One week after performing in Greensboro, Judy Garland finally made it over the rainbow
By Billy Ingram
“Kay is my best critic and severest friend.” — Judy Garland
Bred to be an entertainer, like Tarzan raised by the Great Apes, hers was an almost impossibly insular existence. Frances Gumm, rechristened Judy Garland as a youngster, was a wholly manufactured product of a stage mother who pushed her relentlessly and a movie studio that wound her up chemically in the mornings then spun her down at night.
The biggest box office star on the MGM lot, she starred in 27 films in 14 years. In her 20s in 1950, as Garland began having difficulty coping emotionally (how could she not, under the circumstances?), the studio coldly spat her out into a world she knew nothing about. As a working professional earning millions for her bosses, she’d never attended a proper school, written a check, bought a train ticket, or negotiated a contract.
By the end of the ’50s, the 37-year old star was considered washed up in Hollywood, the nail in her professional coffin hammered shut after A Star Is Born flopped. Her albums were failing to chart and a lawsuit she was embroiled in with CBS kept her off television.
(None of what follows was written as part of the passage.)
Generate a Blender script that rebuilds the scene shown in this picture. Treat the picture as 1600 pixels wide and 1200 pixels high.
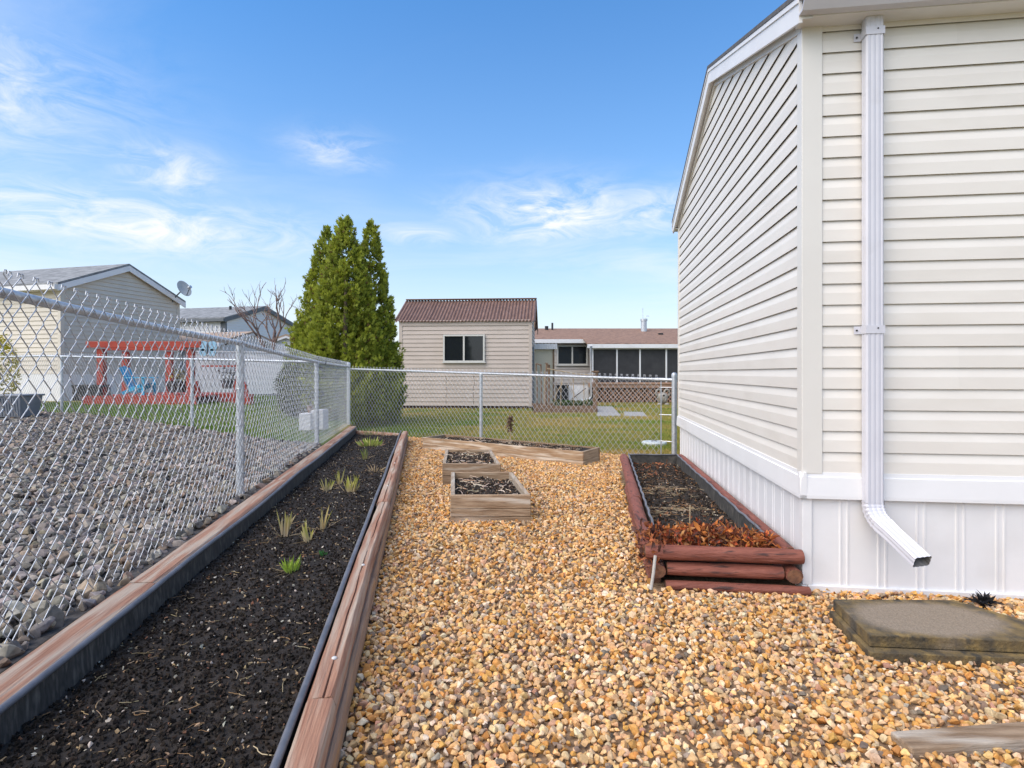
import bpy, bmesh, math, random
import numpy as np
from mathutils import Vector, Matrix, noise as mnoise
random.seed(7); rng = np.random.default_rng(7)
S = bpy.context.scene
for o in list(bpy.data.objects): bpy.data.objects.remove(o)
COL = S.collection

# ------------------------------------------------------------------ camera
F = 900.0; CX = 800.0; HY = 583.0; CAMZ = 1.2
cd = bpy.data.cameras.new('camera'); cam = bpy.data.objects.new('camera', cd); COL.objects.link(cam)
cam.location = (0, 0, CAMZ); cam.rotation_euler = (math.radians(90), 0, 0)
cd.sensor_width = 36; cd.lens = 36*F/1600; cd.shift_y = -(600-HY)/1600; cd.clip_start = .05; cd.clip_end = 3000
S.camera = cam
S.render.resolution_x = 1024; S.render.resolution_y = 768
# ------------------------------------------------------------------ light
SUN_EL, SUN_AZ = math.radians(50), math.radians(-124)       # from behind the camera, left
W = bpy.data.worlds.new('World'); S.world = W; W.use_nodes = True
nt = W.node_tree; nt.nodes.clear()
def wn(t, **k):
    n = nt.nodes.new(t)
    for a, b in k.items(): setattr(n, a, b)
    return n
def wl(a, b): nt.links.new(a, b)
sky = wn('ShaderNodeTexSky', sky_type='NISHITA'); sky.sun_disc = False
sky.sun_elevation = SUN_EL; sky.sun_rotation = SUN_AZ; sky.air_density = 1.0; sky.dust_density = 1.2; sky.ozone_density = 2.0
hs = wn('ShaderNodeHueSaturation'); hs.inputs['Saturation'].default_value = 1.6; hs.inputs['Value'].default_value = 1.0
wl(sky.outputs[0], hs.inputs['Color'])
tc = wn('ShaderNodeTexCoord')
nrm = wn('ShaderNodeVectorMath', operation='NORMALIZE'); wl(tc.outputs['Generated'], nrm.inputs[0])
sep = wn('ShaderNodeSeparateXYZ'); wl(nrm.outputs[0], sep.inputs[0])
zz = wn('ShaderNodeMath', operation='MAXIMUM'); wl(sep.outputs['Z'], zz.inputs[0]); zz.inputs[1].default_value = 0.0
za = wn('ShaderNodeMath', operation='ADD'); wl(zz.outputs[0], za.inputs[0]); za.inputs[1].default_value = .14
dx = wn('ShaderNodeMath', operation='DIVIDE'); wl(sep.outputs['X'], dx.inputs[0]); wl(za.outputs[0], dx.inputs[1])
dy = wn('ShaderNodeMath', operation='DIVIDE'); wl(sep.outputs['Y'], dy.inputs[0]); wl(za.outputs[0], dy.inputs[1])
cmb = wn('ShaderNodeCombineXYZ'); wl(dx.outputs[0], cmb.inputs[0]); wl(dy.outputs[0], cmb.inputs[1])
mp = wn('ShaderNodeMapping'); wl(cmb.outputs[0], mp.inputs[0]); mp.inputs['Scale'].default_value = (.8, 1.25, 1); mp.inputs['Rotation'].default_value = (0, 0, .35); mp.inputs['Location'].default_value = (3.1, 1.7, 0)
n1 = wn('ShaderNodeTexNoise'); wl(mp.outputs[0], n1.inputs['Vector']); n1.inputs['Scale'].default_value = 1.1; n1.inputs['Detail'].default_value = 9; n1.inputs['Roughness'].default_value = .62; n1.inputs['Distortion'].default_value = .7
n2 = wn('ShaderNodeTexNoise'); wl(mp.outputs[0], n2.inputs['Vector']); n2.inputs['Scale'].default_value = .42; n2.inputs['Detail'].default_value = 3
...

Stricken with an inflamed liver, Garland was told by doctors she’d live the rest of her short life as a semi-invalid and never work again.
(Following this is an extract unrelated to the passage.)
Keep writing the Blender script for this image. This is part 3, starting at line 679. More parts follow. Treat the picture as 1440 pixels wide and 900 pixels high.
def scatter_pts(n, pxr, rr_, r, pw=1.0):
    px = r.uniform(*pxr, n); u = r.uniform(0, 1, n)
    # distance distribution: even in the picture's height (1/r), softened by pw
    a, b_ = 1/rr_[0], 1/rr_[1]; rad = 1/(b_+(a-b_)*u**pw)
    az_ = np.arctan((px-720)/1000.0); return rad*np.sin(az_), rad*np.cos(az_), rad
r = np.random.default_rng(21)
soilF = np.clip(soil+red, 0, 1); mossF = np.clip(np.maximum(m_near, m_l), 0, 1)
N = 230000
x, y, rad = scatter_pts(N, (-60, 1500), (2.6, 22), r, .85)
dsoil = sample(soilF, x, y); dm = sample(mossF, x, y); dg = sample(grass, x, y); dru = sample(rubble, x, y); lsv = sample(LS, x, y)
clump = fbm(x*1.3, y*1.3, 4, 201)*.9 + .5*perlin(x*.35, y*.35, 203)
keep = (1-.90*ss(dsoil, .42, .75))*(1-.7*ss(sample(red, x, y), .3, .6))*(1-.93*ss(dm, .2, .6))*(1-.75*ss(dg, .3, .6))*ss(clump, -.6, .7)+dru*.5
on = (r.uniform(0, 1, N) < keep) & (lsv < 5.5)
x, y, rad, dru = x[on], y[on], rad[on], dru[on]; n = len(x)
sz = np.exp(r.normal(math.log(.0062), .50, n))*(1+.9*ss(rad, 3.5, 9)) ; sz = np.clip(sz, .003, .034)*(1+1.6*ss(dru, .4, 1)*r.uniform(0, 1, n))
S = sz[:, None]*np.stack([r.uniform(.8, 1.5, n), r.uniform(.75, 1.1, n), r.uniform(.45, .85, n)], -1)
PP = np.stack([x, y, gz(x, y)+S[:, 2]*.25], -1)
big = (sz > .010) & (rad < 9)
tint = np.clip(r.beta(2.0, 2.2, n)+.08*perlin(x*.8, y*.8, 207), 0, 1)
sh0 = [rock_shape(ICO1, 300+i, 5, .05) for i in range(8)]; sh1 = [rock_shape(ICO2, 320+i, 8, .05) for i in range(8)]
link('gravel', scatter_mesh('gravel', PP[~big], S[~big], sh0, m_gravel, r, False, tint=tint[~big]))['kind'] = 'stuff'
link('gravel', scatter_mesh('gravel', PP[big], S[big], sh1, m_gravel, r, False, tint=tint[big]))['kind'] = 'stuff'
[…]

Yet she soldiered on. New managers got her out on the road in 1960 for what was billed as Garland’s “That’s Entertainment!” tour. No opening acts as in previous public appearances, just Garland fronting a 28-piece orchestra.
The singer would later declare 1961 to be the best year of her life.
In March of 1961, she paused that globe-spanning tour to shoot her emotionally raw scenes for Judgment At Nuremberg, for which she was nominated for an Academy Award. Afterward, back on the road, she headed down south for shows in Atlanta, Birmingham, Alabama, and Charlotte before arriving in Greensboro for the tour’s final performance on April 17, 1961.
Ticket prices ranged from $2 to a high of $3.75 ($17–32 in today’s dollars, what a bargain). Some among the 2,400 ticket holders, it was reported by The Greensboro Daily News, were perturbed that the venue was switched at the last minute from the Coliseum to the smaller War Memorial Auditorium. This mixup led to laughs when Garland sang her opening number lyrics, “If you feel deceived, don’t get peeved.” She joked that she too thought the show was in the main room, only discovering she was in the wrong place, “When I found myself alone!” But, because of the overflow, 240 lucky concertgoers got to watch from the orchestra pit.